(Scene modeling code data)
================================

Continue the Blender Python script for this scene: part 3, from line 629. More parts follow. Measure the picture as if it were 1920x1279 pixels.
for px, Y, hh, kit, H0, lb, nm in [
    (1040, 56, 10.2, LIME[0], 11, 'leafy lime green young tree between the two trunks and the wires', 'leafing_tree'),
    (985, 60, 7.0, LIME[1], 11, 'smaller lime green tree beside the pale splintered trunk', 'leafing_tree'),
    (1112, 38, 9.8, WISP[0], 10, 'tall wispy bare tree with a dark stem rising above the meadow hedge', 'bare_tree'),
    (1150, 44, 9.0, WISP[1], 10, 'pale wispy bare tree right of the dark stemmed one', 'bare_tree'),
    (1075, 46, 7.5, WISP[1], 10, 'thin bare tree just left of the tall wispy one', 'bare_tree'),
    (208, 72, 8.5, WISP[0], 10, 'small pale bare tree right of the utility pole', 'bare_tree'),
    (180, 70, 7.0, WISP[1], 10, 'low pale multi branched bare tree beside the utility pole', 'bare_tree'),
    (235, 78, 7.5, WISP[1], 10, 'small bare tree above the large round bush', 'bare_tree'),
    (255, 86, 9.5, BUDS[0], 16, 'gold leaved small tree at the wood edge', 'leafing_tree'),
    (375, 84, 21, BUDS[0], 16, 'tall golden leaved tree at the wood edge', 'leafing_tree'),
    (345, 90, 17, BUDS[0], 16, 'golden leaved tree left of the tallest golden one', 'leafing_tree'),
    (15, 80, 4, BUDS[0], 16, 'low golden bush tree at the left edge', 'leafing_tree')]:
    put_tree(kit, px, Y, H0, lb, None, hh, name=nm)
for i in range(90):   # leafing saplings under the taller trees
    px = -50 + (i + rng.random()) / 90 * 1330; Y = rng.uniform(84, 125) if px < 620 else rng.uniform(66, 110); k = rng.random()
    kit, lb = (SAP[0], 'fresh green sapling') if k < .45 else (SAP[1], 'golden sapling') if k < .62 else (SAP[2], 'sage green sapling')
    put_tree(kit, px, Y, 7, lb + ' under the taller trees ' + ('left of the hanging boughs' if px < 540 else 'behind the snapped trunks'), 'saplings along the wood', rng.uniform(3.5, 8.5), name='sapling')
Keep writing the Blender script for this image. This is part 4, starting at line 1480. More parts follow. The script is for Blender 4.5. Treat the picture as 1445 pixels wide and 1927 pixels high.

================================

Exercise objective
Return the whole listing exactly, with every line included.

Solution
Continue the Blender Python script for this scene: part 3, from line 629. More parts follow. Measure the picture as if it were 1920x1279 pixels.
for px, Y, hh, kit, H0, lb, nm in [
    (1040, 56, 10.2, LIME[0], 11, 'leafy lime green young tree between the two trunks and the wires', 'leafing_tree'),
    (985, 60, 7.0, LIME[1], 11, 'smaller lime green tree beside the pale splintered trunk', 'leafing_tree'),
    (1112, 38, 9.8, WISP[0], 10, 'tall wispy bare tree with a dark stem rising above the meadow hedge', 'bare_tree'),
    (1150, 44, 9.0, WISP[1], 10, 'pale wispy bare tree right of the dark stemmed one', 'bare_tree'),
    (1075, 46, 7.5, WISP[1], 10, 'thin bare tree just left of the tall wispy one', 'bare_tree'),
    (208, 72, 8.5, WISP[0], 10, 'small pale bare tree right of the utility pole', 'bare_tree'),
    (180, 70, 7.0, WISP[1], 10, 'low pale multi branched bare tree beside the utility pole', 'bare_tree'),
    (235, 78, 7.5, WISP[1], 10, 'small bare tree above the large round bush', 'bare_tree'),
    (255, 86, 9.5, BUDS[0], 16, 'gold leaved small tree at the wood edge', 'leafing_tree'),
    (375, 84, 21, BUDS[0], 16, 'tall golden leaved tree at the wood edge', 'leafing_tree'),
    (345, 90, 17, BUDS[0], 16, 'golden leaved tree left of the tallest golden one', 'leafing_tree'),
    (15, 80, 4, BUDS[0], 16, 'low golden bush tree at the left edge', 'leafing_tree')]:
    put_tree(kit, px, Y, H0, lb, None, hh, name=nm)
for i in range(90):   # leafing saplings under the taller trees
    px = -50 + (i + rng.random()) / 90 * 1330; Y = rng.uniform(84, 125) if px < 620 else rng.uniform(66, 110); k = rng.random()
    kit, lb = (SAP[0], 'fresh green sapling') if k < .45 else (SAP[1], 'golden sapling') if k < .62 else (SAP[2], 'sage green sapling')
    put_tree(kit, px, Y, 7, lb + ' under the taller trees ' + ('left of the hanging boughs' if px < 540 else 'behind the snapped trunks'), 'saplings along the wood', rng.uniform(3.5, 8.5), name='sapling')
Keep writing the Blender script for this image. This is part 4, starting at line 1480. More parts follow. The script is for Blender 4.5. Treat the picture as 1445 pixels wide and 1927 pixels high.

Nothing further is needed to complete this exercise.